> GIVEN INFORMATION
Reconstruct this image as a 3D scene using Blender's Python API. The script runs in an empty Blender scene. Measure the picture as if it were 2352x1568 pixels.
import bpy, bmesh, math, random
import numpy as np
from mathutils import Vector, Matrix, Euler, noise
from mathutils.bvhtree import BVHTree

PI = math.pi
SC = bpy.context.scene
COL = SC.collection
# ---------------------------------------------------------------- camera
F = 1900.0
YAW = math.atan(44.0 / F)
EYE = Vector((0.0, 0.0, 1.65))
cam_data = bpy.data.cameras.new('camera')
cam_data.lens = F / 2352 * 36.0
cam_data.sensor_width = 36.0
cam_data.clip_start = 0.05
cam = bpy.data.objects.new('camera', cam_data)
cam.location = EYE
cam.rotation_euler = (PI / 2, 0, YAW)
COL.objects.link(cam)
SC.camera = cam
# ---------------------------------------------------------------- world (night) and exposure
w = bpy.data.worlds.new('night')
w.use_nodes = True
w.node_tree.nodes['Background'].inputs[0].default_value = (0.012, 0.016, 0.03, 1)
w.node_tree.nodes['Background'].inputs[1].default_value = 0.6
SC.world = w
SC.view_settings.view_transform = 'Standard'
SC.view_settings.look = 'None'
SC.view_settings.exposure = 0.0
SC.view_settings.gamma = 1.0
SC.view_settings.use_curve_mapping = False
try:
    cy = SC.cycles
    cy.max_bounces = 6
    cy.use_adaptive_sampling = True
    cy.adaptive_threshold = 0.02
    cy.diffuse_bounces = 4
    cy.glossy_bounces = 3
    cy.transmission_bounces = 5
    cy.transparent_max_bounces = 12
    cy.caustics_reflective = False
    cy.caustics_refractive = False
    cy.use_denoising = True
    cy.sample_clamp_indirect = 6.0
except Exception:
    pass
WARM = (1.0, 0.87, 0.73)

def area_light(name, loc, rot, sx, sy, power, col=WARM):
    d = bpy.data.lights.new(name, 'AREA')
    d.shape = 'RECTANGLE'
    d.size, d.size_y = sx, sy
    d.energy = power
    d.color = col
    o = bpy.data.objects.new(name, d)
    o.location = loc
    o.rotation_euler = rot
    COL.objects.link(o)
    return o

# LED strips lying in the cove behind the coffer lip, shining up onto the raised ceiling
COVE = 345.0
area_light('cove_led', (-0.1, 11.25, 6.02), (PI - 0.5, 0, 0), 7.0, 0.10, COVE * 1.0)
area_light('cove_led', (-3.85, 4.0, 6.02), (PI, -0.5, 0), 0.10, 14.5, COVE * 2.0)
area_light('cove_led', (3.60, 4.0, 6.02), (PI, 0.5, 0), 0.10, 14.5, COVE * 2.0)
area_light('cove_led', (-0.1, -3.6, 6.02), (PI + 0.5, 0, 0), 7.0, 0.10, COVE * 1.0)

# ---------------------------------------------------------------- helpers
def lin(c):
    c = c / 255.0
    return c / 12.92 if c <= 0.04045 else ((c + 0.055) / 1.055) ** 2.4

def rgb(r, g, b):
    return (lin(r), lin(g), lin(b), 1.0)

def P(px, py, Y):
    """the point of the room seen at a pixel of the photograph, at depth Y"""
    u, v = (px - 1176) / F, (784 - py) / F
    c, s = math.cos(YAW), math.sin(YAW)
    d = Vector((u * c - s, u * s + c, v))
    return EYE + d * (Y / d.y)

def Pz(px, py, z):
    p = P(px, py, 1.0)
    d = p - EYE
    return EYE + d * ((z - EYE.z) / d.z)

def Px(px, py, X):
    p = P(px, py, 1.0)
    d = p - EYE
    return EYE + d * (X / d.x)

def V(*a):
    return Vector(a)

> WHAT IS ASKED
Go back to the listing above and please repeat it exactly.

> IN RESPONSE
Reconstruct this image as a 3D scene using Blender's Python API. The script runs in an empty Blender scene. Measure the picture as if it were 2352x1568 pixels.
import bpy, bmesh, math, random
import numpy as np
from mathutils import Vector, Matrix, Euler, noise
from mathutils.bvhtree import BVHTree

PI = math.pi
SC = bpy.context.scene
COL = SC.collection
# ---------------------------------------------------------------- camera
F = 1900.0
YAW = math.atan(44.0 / F)
EYE = Vector((0.0, 0.0, 1.65))
cam_data = bpy.data.cameras.new('camera')
cam_data.lens = F / 2352 * 36.0
cam_data.sensor_width = 36.0
cam_data.clip_start = 0.05
cam = bpy.data.objects.new('camera', cam_data)
cam.location = EYE
cam.rotation_euler = (PI / 2, 0, YAW)
COL.objects.link(cam)
SC.camera = cam
# ---------------------------------------------------------------- world (night) and exposure
w = bpy.data.worlds.new('night')
w.use_nodes = True
w.node_tree.nodes['Background'].inputs[0].default_value = (0.012, 0.016, 0.03, 1)
w.node_tree.nodes['Background'].inputs[1].default_value = 0.6
SC.world = w
SC.view_settings.view_transform = 'Standard'
SC.view_settings.look = 'None'
SC.view_settings.exposure = 0.0
SC.view_settings.gamma = 1.0
SC.view_settings.use_curve_mapping = False
try:
    cy = SC.cycles
    cy.max_bounces = 6
    cy.use_adaptive_sampling = True
    cy.adaptive_threshold = 0.02
    cy.diffuse_bounces = 4
    cy.glossy_bounces = 3
    cy.transmission_bounces = 5
    cy.transparent_max_bounces = 12
    cy.caustics_reflective = False
    cy.caustics_refractive = False
    cy.use_denoising = True
    cy.sample_clamp_indirect = 6.0
except Exception:
    pass
WARM = (1.0, 0.87, 0.73)

def area_light(name, loc, rot, sx, sy, power, col=WARM):
    d = bpy.data.lights.new(name, 'AREA')
    d.shape = 'RECTANGLE'
    d.size, d.size_y = sx, sy
    d.energy = power
    d.color = col
    o = bpy.data.objects.new(name, d)
    o.location = loc
    o.rotation_euler = rot
    COL.objects.link(o)
    return o

# LED strips lying in the cove behind the coffer lip, shining up onto the raised ceiling
COVE = 345.0
area_light('cove_led', (-0.1, 11.25, 6.02), (PI - 0.5, 0, 0), 7.0, 0.10, COVE * 1.0)
area_light('cove_led', (-3.85, 4.0, 6.02), (PI, -0.5, 0), 0.10, 14.5, COVE * 2.0)
area_light('cove_led', (3.60, 4.0, 6.02), (PI, 0.5, 0), 0.10, 14.5, COVE * 2.0)
area_light('cove_led', (-0.1, -3.6, 6.02), (PI + 0.5, 0, 0), 7.0, 0.10, COVE * 1.0)

# ---------------------------------------------------------------- helpers
def lin(c):
    c = c / 255.0
    return c / 12.92 if c <= 0.04045 else ((c + 0.055) / 1.055) ** 2.4

def rgb(r, g, b):
    return (lin(r), lin(g), lin(b), 1.0)

def P(px, py, Y):
    """the point of the room seen at a pixel of the photograph, at depth Y"""
    u, v = (px - 1176) / F, (784 - py) / F
    c, s = math.cos(YAW), math.sin(YAW)
    d = Vector((u * c - s, u * s + c, v))
    return EYE + d * (Y / d.y)

def Pz(px, py, z):
    p = P(px, py, 1.0)
    d = p - EYE
    return EYE + d * ((z - EYE.z) / d.z)

def Px(px, py, X):
    p = P(px, py, 1.0)
    d = p - EYE
    return EYE + d * (X / d.x)

def V(*a):
    return Vector(a)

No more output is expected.